* GIVEN REQUEST
Transcribe the material in full, exactly as written.

start DATA BLOCK

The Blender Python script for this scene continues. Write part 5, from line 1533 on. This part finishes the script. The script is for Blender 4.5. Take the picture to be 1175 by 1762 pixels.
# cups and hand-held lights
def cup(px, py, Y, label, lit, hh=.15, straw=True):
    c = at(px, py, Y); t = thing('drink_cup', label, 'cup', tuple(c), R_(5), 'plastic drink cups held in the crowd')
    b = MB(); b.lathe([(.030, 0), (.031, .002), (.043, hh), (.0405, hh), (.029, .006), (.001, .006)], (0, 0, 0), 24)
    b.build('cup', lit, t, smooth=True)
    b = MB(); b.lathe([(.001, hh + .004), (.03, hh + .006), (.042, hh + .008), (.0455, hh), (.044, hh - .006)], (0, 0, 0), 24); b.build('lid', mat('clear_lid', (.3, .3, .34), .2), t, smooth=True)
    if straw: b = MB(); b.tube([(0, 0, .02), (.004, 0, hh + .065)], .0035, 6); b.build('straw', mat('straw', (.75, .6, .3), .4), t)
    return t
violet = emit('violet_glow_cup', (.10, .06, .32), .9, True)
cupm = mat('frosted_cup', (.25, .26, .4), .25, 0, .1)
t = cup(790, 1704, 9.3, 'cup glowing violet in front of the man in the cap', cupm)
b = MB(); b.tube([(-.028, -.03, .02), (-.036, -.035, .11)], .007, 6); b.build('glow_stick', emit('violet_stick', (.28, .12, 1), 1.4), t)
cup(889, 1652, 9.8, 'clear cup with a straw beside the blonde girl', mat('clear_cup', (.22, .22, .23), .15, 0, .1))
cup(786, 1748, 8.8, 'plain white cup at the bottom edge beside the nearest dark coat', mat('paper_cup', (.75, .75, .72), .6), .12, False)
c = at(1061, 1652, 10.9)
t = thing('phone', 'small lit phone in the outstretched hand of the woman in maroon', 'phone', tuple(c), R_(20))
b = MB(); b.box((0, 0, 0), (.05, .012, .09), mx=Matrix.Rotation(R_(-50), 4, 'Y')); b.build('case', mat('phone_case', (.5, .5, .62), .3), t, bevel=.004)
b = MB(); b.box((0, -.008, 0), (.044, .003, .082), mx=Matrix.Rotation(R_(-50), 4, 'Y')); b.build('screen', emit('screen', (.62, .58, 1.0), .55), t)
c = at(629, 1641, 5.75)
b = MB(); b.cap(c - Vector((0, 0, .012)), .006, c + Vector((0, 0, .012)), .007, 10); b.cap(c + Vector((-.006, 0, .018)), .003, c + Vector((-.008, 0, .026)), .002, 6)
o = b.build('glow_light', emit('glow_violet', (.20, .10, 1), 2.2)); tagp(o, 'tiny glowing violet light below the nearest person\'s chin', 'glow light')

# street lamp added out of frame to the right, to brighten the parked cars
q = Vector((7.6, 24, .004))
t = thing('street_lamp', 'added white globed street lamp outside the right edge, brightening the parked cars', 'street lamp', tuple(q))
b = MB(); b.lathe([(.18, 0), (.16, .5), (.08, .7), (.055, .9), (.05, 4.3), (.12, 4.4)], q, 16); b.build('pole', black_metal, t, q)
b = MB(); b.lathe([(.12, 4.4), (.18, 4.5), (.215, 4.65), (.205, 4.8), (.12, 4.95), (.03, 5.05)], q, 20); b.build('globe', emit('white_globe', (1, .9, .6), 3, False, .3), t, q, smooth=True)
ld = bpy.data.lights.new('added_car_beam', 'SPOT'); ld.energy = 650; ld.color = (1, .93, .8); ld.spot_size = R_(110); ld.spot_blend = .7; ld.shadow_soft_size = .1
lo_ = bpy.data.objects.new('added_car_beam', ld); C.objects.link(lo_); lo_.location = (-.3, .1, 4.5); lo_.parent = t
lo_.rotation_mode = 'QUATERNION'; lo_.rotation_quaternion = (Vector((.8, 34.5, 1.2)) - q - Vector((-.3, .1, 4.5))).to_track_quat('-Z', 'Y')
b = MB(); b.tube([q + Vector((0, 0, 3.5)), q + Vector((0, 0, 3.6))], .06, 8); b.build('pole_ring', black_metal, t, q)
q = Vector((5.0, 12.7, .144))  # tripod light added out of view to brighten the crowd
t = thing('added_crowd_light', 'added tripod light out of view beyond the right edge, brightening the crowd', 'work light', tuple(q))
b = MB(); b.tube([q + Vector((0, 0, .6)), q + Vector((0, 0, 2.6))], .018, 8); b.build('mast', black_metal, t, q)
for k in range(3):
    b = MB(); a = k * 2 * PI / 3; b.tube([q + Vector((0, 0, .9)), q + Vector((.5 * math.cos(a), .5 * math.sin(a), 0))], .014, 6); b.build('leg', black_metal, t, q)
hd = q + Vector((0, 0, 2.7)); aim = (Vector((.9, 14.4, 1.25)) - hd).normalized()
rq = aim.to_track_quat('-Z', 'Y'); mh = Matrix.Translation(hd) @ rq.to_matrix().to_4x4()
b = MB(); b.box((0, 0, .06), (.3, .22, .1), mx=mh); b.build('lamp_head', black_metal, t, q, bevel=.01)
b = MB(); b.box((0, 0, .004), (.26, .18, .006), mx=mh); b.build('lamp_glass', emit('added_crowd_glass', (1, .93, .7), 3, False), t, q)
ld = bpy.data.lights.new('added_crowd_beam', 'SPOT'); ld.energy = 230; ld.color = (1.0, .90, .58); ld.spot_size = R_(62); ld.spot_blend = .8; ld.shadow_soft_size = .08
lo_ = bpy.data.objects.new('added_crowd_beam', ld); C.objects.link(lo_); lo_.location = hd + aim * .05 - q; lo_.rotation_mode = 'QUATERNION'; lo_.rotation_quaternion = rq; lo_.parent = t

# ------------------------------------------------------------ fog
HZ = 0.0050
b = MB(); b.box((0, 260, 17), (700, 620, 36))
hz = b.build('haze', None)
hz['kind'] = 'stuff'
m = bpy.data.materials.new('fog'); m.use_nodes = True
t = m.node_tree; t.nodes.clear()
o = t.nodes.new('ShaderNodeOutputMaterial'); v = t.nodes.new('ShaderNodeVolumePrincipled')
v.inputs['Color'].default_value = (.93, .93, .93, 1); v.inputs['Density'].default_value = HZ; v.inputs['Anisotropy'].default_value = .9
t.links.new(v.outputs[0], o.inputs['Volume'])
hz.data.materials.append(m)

end DATA BLOCK

* OUTPUT
The Blender Python script for this scene continues. Write part 5, from line 1533 on. This part finishes the script. The script is for Blender 4.5. Take the picture to be 1175 by 1762 pixels.
# cups and hand-held lights
def cup(px, py, Y, label, lit, hh=.15, straw=True):
    c = at(px, py, Y); t = thing('drink_cup', label, 'cup', tuple(c), R_(5), 'plastic drink cups held in the crowd')
    b = MB(); b.lathe([(.030, 0), (.031, .002), (.043, hh), (.0405, hh), (.029, .006), (.001, .006)], (0, 0, 0), 24)
    b.build('cup', lit, t, smooth=True)
    b = MB(); b.lathe([(.001, hh + .004), (.03, hh + .006), (.042, hh + .008), (.0455, hh), (.044, hh - .006)], (0, 0, 0), 24); b.build('lid', mat('clear_lid', (.3, .3, .34), .2), t, smooth=True)
    if straw: b = MB(); b.tube([(0, 0, .02), (.004, 0, hh + .065)], .0035, 6); b.build('straw', mat('straw', (.75, .6, .3), .4), t)
    return t
violet = emit('violet_glow_cup', (.10, .06, .32), .9, True)
cupm = mat('frosted_cup', (.25, .26, .4), .25, 0, .1)
t = cup(790, 1704, 9.3, 'cup glowing violet in front of the man in the cap', cupm)
b = MB(); b.tube([(-.028, -.03, .02), (-.036, -.035, .11)], .007, 6); b.build('glow_stick', emit('violet_stick', (.28, .12, 1), 1.4), t)
cup(889, 1652, 9.8, 'clear cup with a straw beside the blonde girl', mat('clear_cup', (.22, .22, .23), .15, 0, .1))
cup(786, 1748, 8.8, 'plain white cup at the bottom edge beside the nearest dark coat', mat('paper_cup', (.75, .75, .72), .6), .12, False)
c = at(1061, 1652, 10.9)
t = thing('phone', 'small lit phone in the outstretched hand of the woman in maroon', 'phone', tuple(c), R_(20))
b = MB(); b.box((0, 0, 0), (.05, .012, .09), mx=Matrix.Rotation(R_(-50), 4, 'Y')); b.build('case', mat('phone_case', (.5, .5, .62), .3), t, bevel=.004)
b = MB(); b.box((0, -.008, 0), (.044, .003, .082), mx=Matrix.Rotation(R_(-50), 4, 'Y')); b.build('screen', emit('screen', (.62, .58, 1.0), .55), t)
c = at(629, 1641, 5.75)
b = MB(); b.cap(c - Vector((0, 0, .012)), .006, c + Vector((0, 0, .012)), .007, 10); b.cap(c + Vector((-.006, 0, .018)), .003, c + Vector((-.008, 0, .026)), .002, 6)
o = b.build('glow_light', emit('glow_violet', (.20, .10, 1), 2.2)); tagp(o, 'tiny glowing violet light below the nearest person\'s chin', 'glow light')

# street lamp added out of frame to the right, to brighten the parked cars
q = Vector((7.6, 24, .004))
t = thing('street_lamp', 'added white globed street lamp outside the right edge, brightening the parked cars', 'street lamp', tuple(q))
b = MB(); b.lathe([(.18, 0), (.16, .5), (.08, .7), (.055, .9), (.05, 4.3), (.12, 4.4)], q, 16); b.build('pole', black_metal, t, q)
b = MB(); b.lathe([(.12, 4.4), (.18, 4.5), (.215, 4.65), (.205, 4.8), (.12, 4.95), (.03, 5.05)], q, 20); b.build('globe', emit('white_globe', (1, .9, .6), 3, False, .3), t, q, smooth=True)
ld = bpy.data.lights.new('added_car_beam', 'SPOT'); ld.energy = 650; ld.color = (1, .93, .8); ld.spot_size = R_(110); ld.spot_blend = .7; ld.shadow_soft_size = .1
lo_ = bpy.data.objects.new('added_car_beam', ld); C.objects.link(lo_); lo_.location = (-.3, .1, 4.5); lo_.parent = t
lo_.rotation_mode = 'QUATERNION'; lo_.rotation_quaternion = (Vector((.8, 34.5, 1.2)) - q - Vector((-.3, .1, 4.5))).to_track_quat('-Z', 'Y')
b = MB(); b.tube([q + Vector((0, 0, 3.5)), q + Vector((0, 0, 3.6))], .06, 8); b.build('pole_ring', black_metal, t, q)
q = Vector((5.0, 12.7, .144))  # tripod light added out of view to brighten the crowd
t = thing('added_crowd_light', 'added tripod light out of view beyond the right edge, brightening the crowd', 'work light', tuple(q))
b = MB(); b.tube([q + Vector((0, 0, .6)), q + Vector((0, 0, 2.6))], .018, 8); b.build('mast', black_metal, t, q)
for k in range(3):
    b = MB(); a = k * 2 * PI / 3; b.tube([q + Vector((0, 0, .9)), q + Vector((.5 * math.cos(a), .5 * math.sin(a), 0))], .014, 6); b.build('leg', black_metal, t, q)
hd = q + Vector((0, 0, 2.7)); aim = (Vector((.9, 14.4, 1.25)) - hd).normalized()
rq = aim.to_track_quat('-Z', 'Y'); mh = Matrix.Translation(hd) @ rq.to_matrix().to_4x4()
b = MB(); b.box((0, 0, .06), (.3, .22, .1), mx=mh); b.build('lamp_head', black_metal, t, q, bevel=.01)
b = MB(); b.box((0, 0, .004), (.26, .18, .006), mx=mh); b.build('lamp_glass', emit('added_crowd_glass', (1, .93, .7), 3, False), t, q)
ld = bpy.data.lights.new('added_crowd_beam', 'SPOT'); ld.energy = 230; ld.color = (1.0, .90, .58); ld.spot_size = R_(62); ld.spot_blend = .8; ld.shadow_soft_size = .08
lo_ = bpy.data.objects.new('added_crowd_beam', ld); C.objects.link(lo_); lo_.location = hd + aim * .05 - q; lo_.rotation_mode = 'QUATERNION'; lo_.rotation_quaternion = rq; lo_.parent = t

# ------------------------------------------------------------ fog
HZ = 0.0050
b = MB(); b.box((0, 260, 17), (700, 620, 36))
hz = b.build('haze', None)
hz['kind'] = 'stuff'
m = bpy.data.materials.new('fog'); m.use_nodes = True
t = m.node_tree; t.nodes.clear()
o = t.nodes.new('ShaderNodeOutputMaterial'); v = t.nodes.new('ShaderNodeVolumePrincipled')
v.inputs['Color'].default_value = (.93, .93, .93, 1); v.inputs['Density'].default_value = HZ; v.inputs['Anisotropy'].default_value = .9
t.links.new(v.outputs[0], o.inputs['Volume'])
hz.data.materials.append(m)